As reported in the Daily Planet's July 4 from page article on Instant Runoff Voting(IRV), many Berkeley citizens, including myself, feel a tremendous sense of disappointment and regret that five of the Berkeley City Council's nine members voted to reject on June 11 a modest proposal that would have directed city staff members to research the operational potential and feasibility of Instant Runoff Voting for future city elections. 

The above City Council motion would have placed a measure on the November, 2002 ballot allowing Berkeley voters themselves to decide democratically whether IRV is worth investigating or not. To repeat, this was a measure seeking only electoral research, it was not a binding mandate. 

IRV is the ballot procedure whereby a voter ranks two or more candidates by a simple "first, second, third, etc" selection/marking process. 

IRV eliminates the need for expensive, low turn-out runoff elections usually held 30 days after the initial general election. 

In Berkeley, past December run-off elections (30 days after the initial November election) have cost the city $200,000 while seeing voter turn-out typically plummet by 50 percent or more.  

The IRV ballot ranking procedure has been used successfully in Ireland and Australia, among other countries, for decades.
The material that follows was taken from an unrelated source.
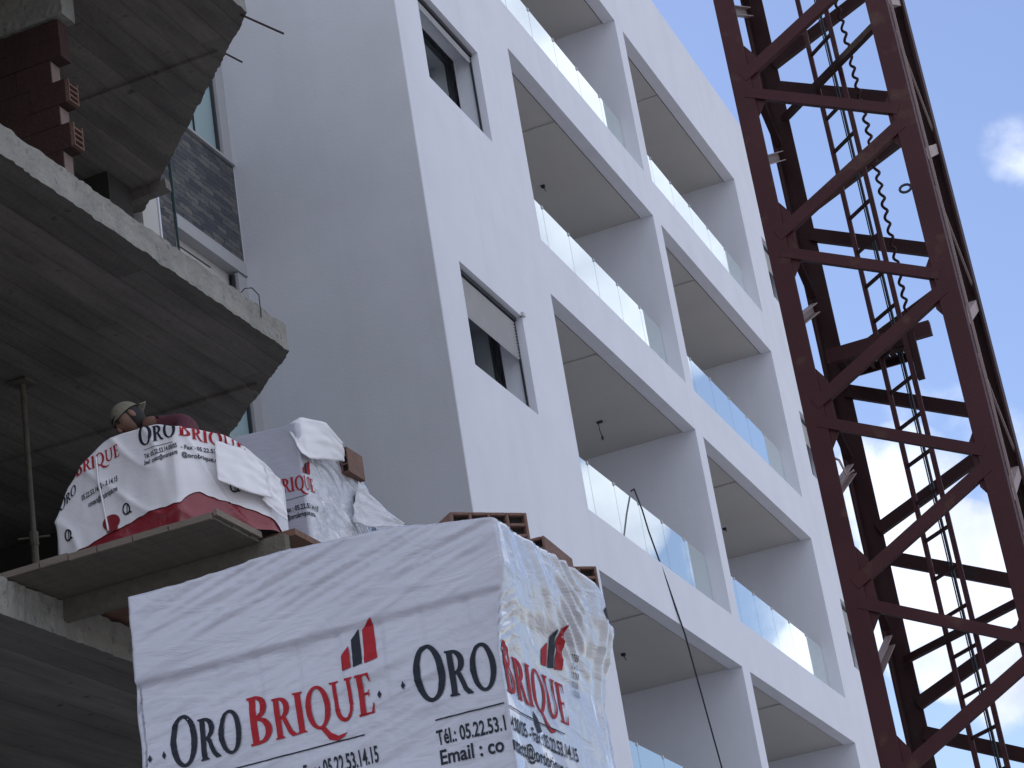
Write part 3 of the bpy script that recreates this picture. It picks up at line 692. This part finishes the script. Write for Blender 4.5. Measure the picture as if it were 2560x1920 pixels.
# --- torn pack with red skirt on the loading platform
def disp_p2(q, z): return .022*noise.noise(Vector((q*2.5, 0, z*3))) + .016*max(0, 1-abs(noise.noise(Vector((q*3, 3, z*2.5+q*2))))*2)**5 + .004*noise.noise(Vector((q*14, 3, z*9)))
kn = [(-6.20, 10.16, 6.00), (-6.12, 10.155, 6.17), (-5.97, 10.15, 6.30), (-5.85, 10.15, 6.375), (-5.74, 10.15, 6.395), (-5.50, 10.15, 6.385), (-5.41, 10.15, 6.345),
      (-5.30, 10.26, 6.33), (-5.19, 10.37, 6.29), (-5.12, 10.45, 6.22), (-5.06, 10.52, 6.12), (-5.07, 10.75, 6.05), (-5.5, 10.82, 6.3), (-6.1, 10.8, 6.2)]
W2 = Wrap(kn, 5.745, disp_p2, .02)
T2 = thing('brick_pallet', 'torn white film-wrapped brick pack with red skirt on the timber platform', 'brick pack', (-5.6, 10.5, 5.74), 'wrapped packs of bricks')
def zb2(q):
    """torn hem of the white sheet"""
    t = [(0, 5.74), (.10, 5.78), (.30, 5.835), (.36, 5.845), (.40, 5.85), (.60, 5.90), (.79, 5.905), (.84, 5.95), (.90, 5.965), (.97, 5.93), (1.06, 5.90), (1.2, 5.85), (1.32, 5.80), (1.4, 5.75), (9, 5.75)]
    for (a, za), (b, zb) in zip(t[:-1], t[1:]):
        if a <= q < b: return za+(zb-za)*(q-a)/(b-a)+.008*noise.noise(Vector((q*22, 0, 0)))
    return 5.75
W2.sheet(.015, .015, zb=lambda q: 5.742, zt=lambda q: zb2(q)+.07, cap=False, lift=-.008).build('red_skirt', REDF, T2, smooth=True)
W2.sheet(.012, .012, zb=zb2).build('film_wrap', FILMT, T2, smooth=True)
h2 = .098
red = fit(bri, wb1, .815, 1.19, 6.292, 6.20, h2*.86); blk = fit(oro, wo1, .575, .80, 6.285, 6.290, h2*1.0)
red += fit(bri, wb1, .16, .45, 6.225, 6.268, h2*.8); blk += fit(oro, wo1, .03, .15, 6.05, 6.14, h2*.6)
blk += [rect(.60, .78, 6.256, 6.259)]
blk += typed('Tél: 05.22.53.14.00/05', .60, .80, 6.205, 6.222, .027) + typed('Email : contact@orobrique.ma', .60, .80, 6.165, 6.185, .027)
blk += typed('- Fax : 05.22.53', .82, 1.02, 6.215, 6.19, .024) + typed('@orobrique.ma', .82, 1.05, 6.17, 6.13, .027)
blk += typed('05.22.53.14.00 - 3.14.15', .18, .42, 6.08, 6.13, .03) + typed('contact@orobrique.ma', .22, .42, 6.03, 6.07, .03)
W2.ink(red, .015, .004).build('red_lettering', INKR, T2); W2.ink(blk, .015, .004).build('black_lettering', INKK, T2)
em = []
for a, b in ((.085, 5.90), (.46, 5.95), (1.10, 5.99)):
    v, f = ring(.026, .034, .017, .025, (a, b)); em += [(v, f), poly((a-.002, b-.03), (a+.004, b-.03), (a+.012, b+.02), (a+.006, b+.02)), poly((a+.01, b-.028), (a+.035, b-.028), (a+.03, b-.018), (a+.012, b-.018))]
W2.ink(em, .015, .004).build('round_mark', INKK, T2)
W2.ink([ring(.055, .045, 0, 0, (.36, 5.90), n=20), rect(.33, .40, 5.845, 5.865)], .015, .006).build('red_disc', REDF, T2)
# loose flaps of film hanging at its right side
def flap(path_top, path_bot, n, m, amp, seed, name, parent, mt):
    def pt(i, j):
        t = i/(n-1); s = j/(m-1)
        a = path_top; b = path_bot
        def ip(p, t):
            k = t*(len(p)-1); i0 = min(int(k), len(p)-2); return Vector(p[i0]).lerp(Vector(p[i0+1]), k-i0)
        v = ip(a, t).lerp(ip(b, t), s)
        q = Vector((t*3+seed, s*5, seed)); return v+Vector((noise.noise(q*1.3), noise.noise(q*1.3+Vector((9, 0, 0))), noise.noise(q*2)*.6))*amp
    o = MB().grid(pt, n, m).build(name, mt, parent, smooth=True)
    so_ = o.modifiers.new('thickness', 'SOLIDIFY'); so_.thickness = .002
    return o
flap([(-5.24, 10.28, 6.25), (-5.13, 10.40, 6.21), (-5.05, 10.48, 6.10)], [(-5.22, 10.24, 6.0), (-5.12, 10.33, 5.94), (-5.02, 10.46, 5.90)], 26, 22, .009, 2, 'loose_flap', T2, FILMT)
flap([(-5.05, 10.48, 6.10), (-5.0, 10.55, 6.03)], [(-5.07, 10.44, 5.9), (-4.985, 10.56, 5.78)], 16, 24, .009, 5, 'loose_flap', T2, FILMT)
v1 = [W2.P(.305+.04*t*t, 6.30-.45*t, .012) for t in [i/14 for i in range(15)]]
MB().tube(v1, .006, 6).build('film_seam', FILMT, T2, smooth=True)

# --- taller pack behind, right
def disp_p3(q, z): return .014*noise.noise(Vector((q*3, 0, z*4))) + (.02 if q > .84 else .004)*abs(noise.noise(Vector((q*7, 3, z*12+q*6))))
kn = [(-5.86, 11.0, 6.52), (-5.45, 11.0, 6.56), (-5.06, 11.0, 6.53), (-5.03, 11.3, 6.47), (-5.0, 11.6, 6.40), (-5.03, 12.0, 6.2), (-5.86, 12.0, 6.4)]
W3 = Wrap(kn, 5.75, disp_p3, .012)
T3 = thing('brick_pallet', 'white film-wrapped brick pack standing behind the torn one', 'brick pack', (-5.45, 11.5, 5.742), 'wrapped packs of bricks')
W3.sheet(.013, .013).build('film_wrap', FILM, T3, smooth=True)
me = T3.children[0].data; me.materials.append(FILMR)
for p in me.polygons:
    if (p.center+Vector(T3.location)).x > -5.07 and (p.center+Vector(T3.location)).y > 11.02: p.material_index = 1
red = fit(bri, wb1, .60, .90, 6.135, 6.115, .095); blk = fit(oro, wo1, .33, .58, 6.13, 6.135, .1) + fit(oro, wo1, 1.35, 1.6, 6.13, 6.13, .1)
r_, k_ = bars(.80, .88, 6.22, 6.31); red += r_; blk += k_
blk += typed('14.00/05 - Fax : 05.22.53.14.15', .52, .9, 6.015, 6.0, .03)+typed('contact@orobrique.ma', .56, .86, 5.965, 5.96, .03)+[rect(.55, .80, 6.08, 6.083)]
W3.ink(red, .015, .004).build('red_lettering', INKR, T3); W3.ink(blk, .015, .004).build('black_lettering', INKK, T3)
flap([(-5.14, 11.0, 6.53), (-5.05, 11.02, 6.57), (-4.95, 11.15, 6.55), (-4.92, 11.3, 6.46)], [(-5.04, 10.97, 6.32), (-5.02, 11.02, 6.3), (-4.97, 11.2, 6.33), (-4.95, 11.35, 6.36)], 26, 18, .008, 8, 'loose_flap', T3, FILMT)
flap([(-4.97, 11.55, 6.30), (-4.93, 11.6, 6.22), (-4.78, 11.7, 6.02)], [(-5.0, 11.45, 6.02), (-4.93, 11.5, 5.98), (-4.76, 11.7, 5.99)], 26, 18, .016, 11, 'loose_flap', T3, FILMR)
flap([(-4.96, 11.75, 6.2), (-4.92, 11.95, 6.1)], [(-4.97, 11.7, 5.78), (-4.93, 11.95, 5.78)], 16, 30, .015, 14, 'loose_flap', T3, FILMR)
B4 = thing('hollow_brick', 'hollow clay brick tilted on the right edge of the pack behind', 'brick', (-5.0, 11.5, 6.40))
mb, hb = MB(), MB(); hollow_brick(-5.05, -4.955, 11.42, 11.64, 6.32, 6.48, 2, 3, mb, hb)
o = mb.build('clay_shell', CLAY, B4, bevel=.003); hb.build('cell_shade_fill', HOLE, o)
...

In San Francisco, the upcoming November, 2002 election will use IRV for all candidate races. Oakland, San Leandro and Santa Clara County have all passed IRV ordinances. In August, 2002, Alaska's citizens will vote on a state-wide IRV ballot initiative. In Vermont, town hall meetings across the state recommended use of IRV this past March. 

IRV is a simple and proven voting method that has gained acceptance in communities across the US. I urge Berkeley citizens to contact their respective City Councilmembers to ask that Berkeley voters be allowed a future opportunity to decide whether or not IRV is appropriate for their city.